The RCEP aims to create an integrated market, making it easier for products and services of member countries to be available across this region.

RCEP originally would have included about 3.6 billion people and encompassed about a third of world trade and global GDP, according to The Associated Press.

“RCEP will significantly boost the region’s future growth prospects and contribute positively to the global economy,” a statement issued after the leaders involved in RCEP met said. 

The negotiations were launched by ASEAN leaders and six other countries during the 21st ASEAN Summit in Phnom Penh in November 2012.

What are India’s concerns?

There was domestic opposition in India, including from the Congress and RSS. Congress leader Rahul Gandhi had, in a tweet, said that “make in India” has become “buy from China”. 

“RCEP will flood India with cheap goods, resulting in millions of job losses and crippling Indian economy.”

Even the RSS had called for a nationwide campaign against the deal. “RCEP shackles the hands of the government to take the required policy measures to strengthen manufacturing and agriculture,” RSS economic leader Ashwani Mahajan was quoted as saying by Reuters.

- India has expressed concerns that the agreement, which requires the gradual elimination of tariffs, would open its markets to a flood of cheap Chinese goods and agricultural produce from Australia and New Zealand that would harm local producers.

The RCEP, according to Moneycontrol, could force India to cut duties on about 90% of the goods that are currently imported to India over the next 15 years. 

- The main advantage, Jayshree Sengupta pointed out in an article for The Tribune, would have been that India would be able to purchase its raw material and intermediate goods at concessional prices from other members under the mega FTA.

- However, there have also been concerns about India’s trade deficit with RCEP countries. India registered a trade deficit with as many as 11 RCEP member nations in 2018-19, with China topping the list, according to Business Standard.

In an interview with Bangkok Post on 2 November, Modi had said, “We believe that for this, addressing our concerns over unsustainable trade deficits is important.

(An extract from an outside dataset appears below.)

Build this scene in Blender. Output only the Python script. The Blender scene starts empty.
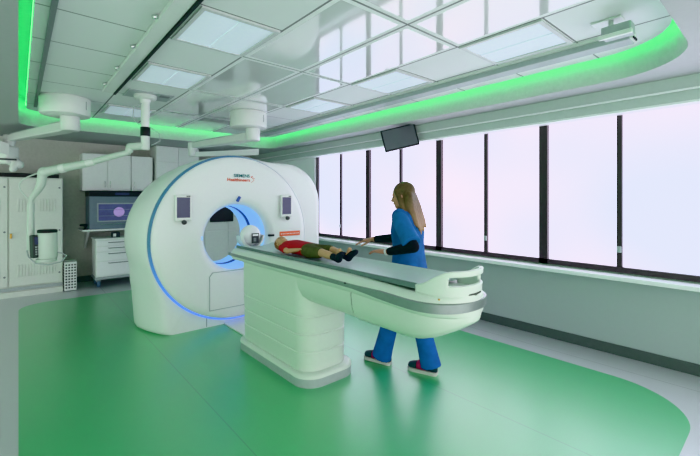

It needs to be recognised that opening the vast Indian market must be matched by openings in some areas where our businesses can also benefit.”

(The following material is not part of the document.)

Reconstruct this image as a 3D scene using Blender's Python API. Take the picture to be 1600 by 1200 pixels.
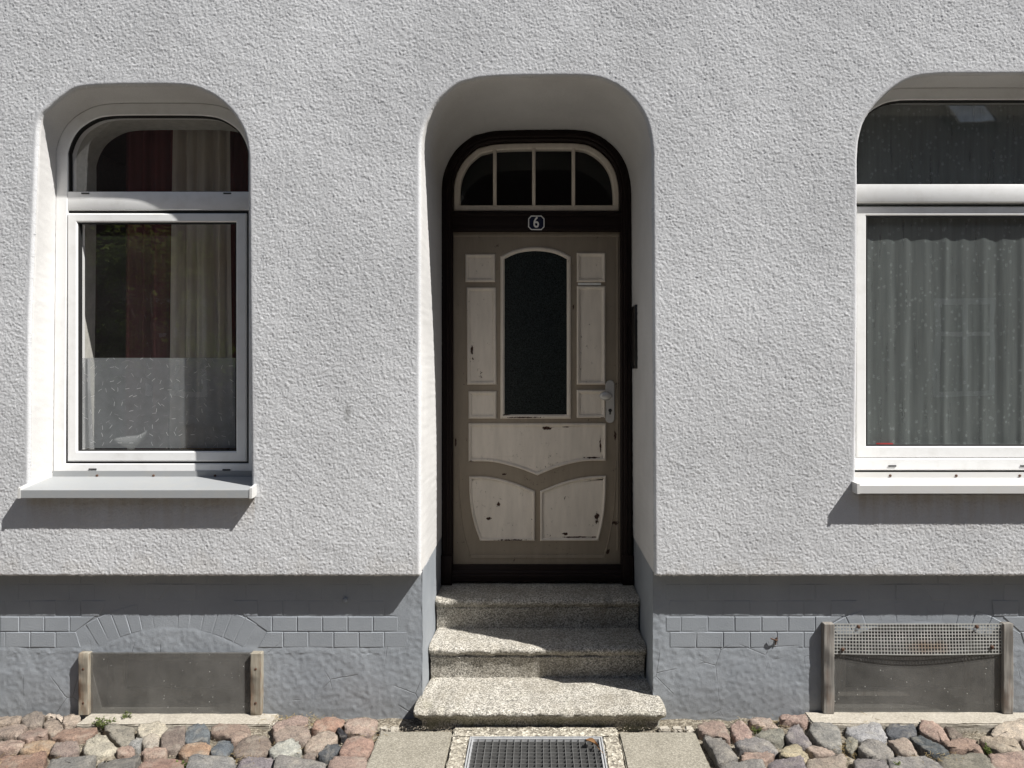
import bpy, bmesh, math, random
import numpy as np
from mathutils import Vector
random.seed(7)
RNG = np.random.default_rng(11)
for o in list(bpy.data.objects):
    bpy.data.objects.remove(o)
SC = bpy.context.scene
COL = SC.collection
# ------------------------------------------------------------------ camera, sky, sun, exposure
F, DIST, EYE = 1150.0, 3.485, 1.655            # focal length in photo pixels, metres to the plaster face, eye height
VX, VY = 840.0, 581.0                          # where the wall's normal meets the photograph
cd = bpy.data.cameras.new('camera')
cam = bpy.data.objects.new('camera', cd); COL.objects.link(cam)
cam.location = (0, -DIST, EYE); cam.rotation_euler = (math.pi/2, 0, 0)
cd.sensor_width = 36; cd.lens = F/1600*36
cd.shift_x = -(VX-800)/1600; cd.shift_y = (VY-600)/1600
cd.clip_start = 0.05; cd.clip_end = 500
SC.camera = cam
SUN = Vector((2.0, -1.0, 2.80)).normalized()    # towards the sun
w = bpy.data.worlds.new('World'); SC.world = w; w.use_nodes = True
wn = w.node_tree
bg = wn.nodes['Background']
sky = wn.nodes.new('ShaderNodeTexSky'); sky.sky_type = 'NISHITA'; sky.sun_disc = False
sky.sun_elevation = math.asin(SUN.z); sky.sun_rotation = math.atan2(SUN.x, SUN.y)
wn.links.new(sky.outputs[0], bg.inputs[0]); bg.inputs[1].default_value = 0.05
sl = bpy.data.lights.new('sun', 'SUN'); sl.energy = 5.0; sl.angle = math.radians(0.53); sl.color = (1.0, 0.975, 0.935)
so = bpy.data.objects.new('sun', sl); COL.objects.link(so)
so.rotation_euler = SUN.to_track_quat('Z', 'Y').to_euler(); so.location = (4, -6, 9)
SC.view_settings.view_transform = 'Standard'; SC.view_settings.look = 'None'
SC.view_settings.gamma = 1; SC.view_settings.use_curve_mapping = False
SC.view_settings.exposure = 0.66
SC.cycles.use_denoising = True
SC.cycles.max_bounces = 10; SC.cycles.transparent_max_bounces = 16

def X(px, y=0.0): return (px-VX)*(DIST+y)/F
def Z(py, y=0.0): return EYE-(py-VY)*(DIST+y)/F
def G(px, py, z=0.0):                            # a point on the ground sheet at height z
    s = (py-VY)/(EYE-z)
    return ((px-VX)/s, F/s-DIST)

# ------------------------------------------------------------------ mesh helpers
OFF = {}
class MB:
    def __init__(s): s.v = []; s.f = []
    def add(s, vs, fs):
        b = len(s.v); s.v += [tuple(v) for v in vs]; s.f += [tuple(i+b for i in f) for f in fs]; return s
    def box(s, x0, x1, y0, y1, z0, z1, b=0.0):
        if b <= 0:
            v = [(x, y, z) for z in (z0, z1) for y in (y0, y1) for x in (x0, x1)]
            return s.add(v, [(0,2,3,1),(4,5,7,6),(0,1,5,4),(2,6,7,3),(0,4,6,2),(1,3,7,5)])
        bm = bmesh.new(); bmesh.ops.create_cube(bm, size=1)
        for v in bm.verts:
            v.co = Vector((x0+(v.co.x+.5)*(x1-x0), y0+(v.co.y+.5)*(y1-y0), z0+(v.co.z+.5)*(z1-z0)))
        bmesh.ops.bevel(bm, geom=bm.edges[:], offset=b, segments=2, affect='EDGES', profile=.5)
        return s.bm(bm)
    def bm(s, bm):
        bm.verts.index_update()
        s.add([v.co[:] for v in bm.verts], [[v.index for v in f.verts] for f in bm.faces]); bm.free(); return s
    def prism(s, poly, y0, y1):                  # poly [(x,z)] extruded front y0 .. back y1
        n = len(poly); v = [(x, y0, z) for x, z in poly]+[(x, y1, z) for x, z in poly]
        f = [tuple(range(n)), tuple(range(2*n-1, n-1, -1))]
        f += [(i, i+n, (i+1) % n+n, (i+1) % n) for i in range(n)]
        return s.add(v, f)
    def rings(s, loops, close=False, cap0=False, cap1=False):   # list of equal length closed loops of 3d points
        n = len(loops[0]); v = [p for l in loops for p in l]; f = []
        m = len(loops)
        for k in range(m-(0 if close else 1)):
            a, b = k*n, ((k+1) % m)*n
            f += [(a+i, a+(i+1) % n, b+(i+1) % n, b+i) for i in range(n)]
        if cap0: f.append(tuple(range(n-1, -1, -1)))
        if cap1: f.append(tuple((m-1)*n+i for i in range(n)))
        return s.add(v, f)
    def frame(s, outer, inner, y0, y1, bev=0.0):  # profile ring between two outlines
        lo = [[(x, y1, z) for x, z in outer], [(x, y0+bev, z) for x, z in outer]]
        if bev:
            oi = inset(outer, bev); ii = inset(inner, -bev)
            lo += [[(x, y0, z) for x, z in oi], [(x, y0, z) for x, z in ii]]
        else:
            lo += [[(x, y0, z) for x, z in outer]][:0]
        lo += [[(x, y0+bev, z) for x, z in inner], [(x, y1, z) for x, z in inner]]
        return s.rings(lo, close=True)
    def tube(s, p, q, r, n=8, r2=None):
        p, q = Vector(p), Vector(q); d = (q-p).normalized()
        a = d.orthogonal().normalized(); b = d.cross(a); r2 = r if r2 is None else r2
        lo = [[tuple(c+(a*math.cos(t)+b*math.sin(t))*rr) for t in [2*math.pi*i/n for i in range(n)]] for c, rr in ((p, r), (q, r2))]
        return s.rings(lo, cap0=True, cap1=True)
    def lathe(s, prof, c=(0,0,0), n=24, axis='z'):
        lo = []
        for r, h in prof:
            l = []
            for i in range(n):
                t = 2*math.pi*i/n
                p = (r*math.cos(t), r*math.sin(t), h) if axis == 'z' else (r*math.cos(t), h, -r*math.sin(t))
                l.append((p[0]+c[0], p[1]+c[1], p[2]+c[2]))
            lo.append(l)
        return s.rings(lo, cap0=True, cap1=True)

def orient(poly):
    a = sum(poly[i][0]*poly[(i+1) % len(poly)][1]-poly[(i+1) % len(poly)][0]*poly[i][1] for i in range(len(poly)))
    return poly if a > 0 else poly[::-1]
def inset(poly, d):                              # poly counter-clockwise; d > 0 goes inwards
    n = len(poly); out = []
    for i in range(n):
        p0, p1, p2 = poly[i-1], poly[i], poly[(i+1) % n]
        e1 = (p1[0]-p0[0], p1[1]-p0[1]); e2 = (p2[0]-p1[0], p2[1]-p1[1])
        l1 = math.hypot(*e1) or 1e-9; l2 = math.hypot(*e2) or 1e-9
        n1 = (-e1[1]/l1, e1[0]/l1); n2 = (-e2[1]/l2, e2[0]/l2)
        k = 1+n1[0]*n2[0]+n1[1]*n2[1]; k = max(k, .35)
        out.append((p1[0]+d*(n1[0]+n2[0])/k, p1[1]+d*(n1[1]+n2[1])/k))
    return out
def spline(pts, k=6, closed=False):
    n = len(pts); out = []
    for i in range(n if closed else n-1):
        g = lambda j: pts[j % n] if closed else pts[min(max(j, 0), n-1)]
        p0, p1, p2, p3 = g(i-1), g(i), g(i+1), g(i+2)
        for t in [j/k for j in range(k)]:
            out.append(tuple(.5*((2*p1[c])+(-p0[c]+p2[c])*t+(2*p0[c]-5*p1[c]+4*p2[c]-p3[c])*t*t+(-p0[c]+3*p1[c]-3*p2[c]+p3[c])*t**3) for c in range(2)))
    if not closed: out.append(pts[-1])
    return out
def resample(path, h):
    out = [path[0]]
    for a, b in zip(path, path[1:]):
        l = math.hypot(b[0]-a[0], b[1]-a[1]); n = max(1, round(l/h))
        out += [(a[0]+(b[0]-a[0])*j/n, a[1]+(b[1]-a[1])*j/n) for j in range(1, n+1)]
    return out

def link(name, me, mat, parent=None, loc=(0,0,0)):
    o = bpy.data.objects.new(name, me); COL.objects.link(o); o.location = loc
    if mat is not None and not len(me.materials): me.materials.append(mat)
    if parent is not None: o.parent = parent
    return o
def make(name, mb, mat, parent=None, smooth=False, base=None):
    off = OFF.get(parent.name, (0,0,0)) if parent is not None else (base or (0,0,0))
    v = np.array(mb.v, dtype=float)-np.array(off)
    me = bpy.data.meshes.new(name); me.from_pydata(v.tolist(), [], mb.f)
    bm = bmesh.new(); bm.from_mesh(me); bmesh.ops.recalc_face_normals(bm, faces=bm.faces[:]); bm.to_mesh(me); bm.free()
    if smooth:
        me.polygons.foreach_set('use_smooth', [True]*len(me.polygons))
        if smooth != 'all': me.set_sharp_from_angle(angle=math.radians(38))
    o = link(name, me, mat, parent, (0,0,0) if parent is not None else off)
    OFF[o.name] = off
    return o
def grid_mesh(name, V, FQ, mat, parent):         # numpy verts, quads
    off = OFF.get(parent.name, (0,0,0)) if parent else (0,0,0)
    me = bpy.data.meshes.new(name)
    used = np.unique(FQ); mp = np.full(len(V), -1); mp[used] = np.arange(len(used))
    V = V[used]-np.array(off); FQ = mp[FQ]
    me.vertices.add(len(V)); me.vertices.foreach_set('co', V.astype(np.float32).ravel())
    me.loops.add(FQ.size); me.loops.foreach_set('vertex_index', FQ.astype(np.int32).ravel())
    me.polygons.add(len(FQ)); me.polygons.foreach_set('loop_start', np.arange(0, FQ.size, 4, dtype=np.int32))
    me.polygons.foreach_set('use_smooth', np.ones(len(FQ), dtype=bool))
    me.update(calc_edges=True); me.validate()
    o = link(name, me, mat, parent); OFF[o.name] = off
    return o
def empty(name, loc, label, cat, group=None):
    o = bpy.data.objects.new(name, None); COL.objects.link(o); o.location = loc
    OFF[o.name] = tuple(loc); o.empty_display_size = .1
    return tag(o, label, cat, group)
def tag(o, label=None, cat=None, group=None, kind=None):
    for k, v in (('label', label), ('category', cat), ('group', group), ('kind', kind)):
        if v: o[k] = v
    return o
def blur(a, n):
    for _ in range(n):
        a = (np.roll(a, 1, 0)+2*a+np.roll(a, -1, 0))/4
        a = (np.roll(a, 1, 1)+2*a+np.roll(a, -1, 1))/4
    return a
def field(shape, n):
    a = blur(RNG.standard_normal(shape), n); return a/a.std()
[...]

- India, according to The Times of India, also had an issue with using 2014 as the base year for tariff reduction. The new tariff regime, the report added, will see duties go back to 2014 levels. India wants to change the base year to 2019. 

- India also wanted an auto-trigger mechanism which would have allowed it to check sudden import surges for a period of six months when imports from an RCEP member exceeded a particular threshold, The Economic Times said in a report.